Life related insurances are all about what
sort of benefits you want from them. If it is basic protection for loved ones when you die, then the costs
can be quite modest and the policies quite straightforward. For full-blown investment products inclusive of
life cover, the terms may be more complicated, but the long-term returns can be worthwhile. No one said that
life assurance was necessarily easy to understand but it is an important ingredient in many people's
personal financial portfolio.
Term Assurance
At its simplest, in exchange for paying a premium,
the life office will agree to pay out a certain sum if the insured dies before a certain date. If the
policyholder does not die within the term, the policy merely lapses. There is no payout of any sort. These
policies are usually cheap to buy and they perform the useful function of providing protection for those who
benefit from the policy, such as family members, if the policyholder dies. The same principle of
protection applies to a number of other types of insurance whether the benefit is, for example, to provide
specific help to the deceased's family, or to repay a mortgage.
Investment
Many policies provide not
only protection but also investment. The principle here is that the premiums that are paid in respect of the
policy are invested in order to benefit the policyholder or other beneficiary at a certain point in the
future.
Endowments
These are a common form of investment policy.
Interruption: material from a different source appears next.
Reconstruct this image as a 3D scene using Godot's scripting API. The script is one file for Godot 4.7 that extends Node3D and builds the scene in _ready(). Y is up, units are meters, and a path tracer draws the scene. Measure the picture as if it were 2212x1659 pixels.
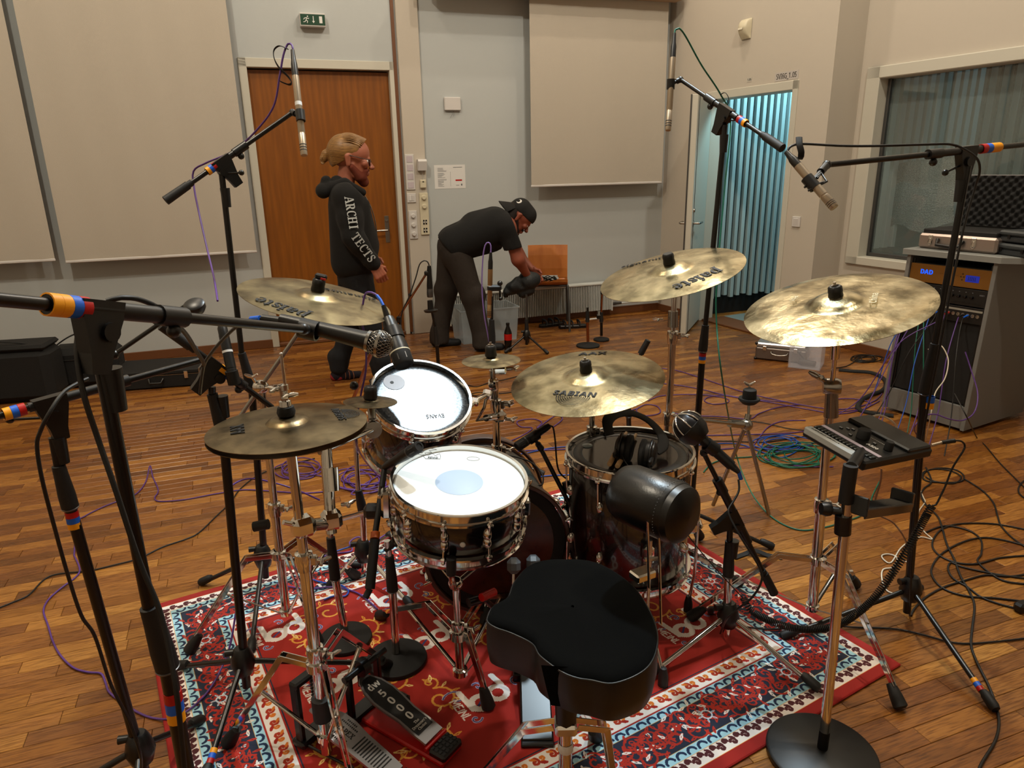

Regular
premiums are paid, and when the term of the endowment expires a lump sum is paid out. The lump sum may be
used to repay a mortgage, for example. Most endowments have a protection element such that if the
policyholder should die then a lump sum becomes payable.
Whole-of-life Policies
Similar in nature to term assurances,
whole-of-life policies provide cover for the whole of the insured's life. Generally more expensive than term
assurance because there is certainty that the policyholder will die at some time. The benefit payable on
death will be either a lump sum or the value of the invested fund, whichever is higher.
With Profits
A with-profits policy is a type of investment fund. Policies that are with profits give the insured the extra benefit of a bonus that is a share of the profits from the funds that the premiums have been invested in. How and where the premiums are to be invested is worth establishing if you are going to invest in a with-profits product, such as single premium insurance bonds for example. But as with all long-term investments in the stock market or in interest bearing instruments, it is important to stay with them for the long term. That way they have time to build up and "smooth" the short-term ups and downs in rates of return. Some policies may also benefit from terminal bonuses if they are held for their full term. When choosing insurance products for investment it is important to be aware of what charges, fees or commissions may be attached to them and when profits and bonuses are added to the policies. Some, for example, will be heavily weighted with charges at the beginning of their policy life.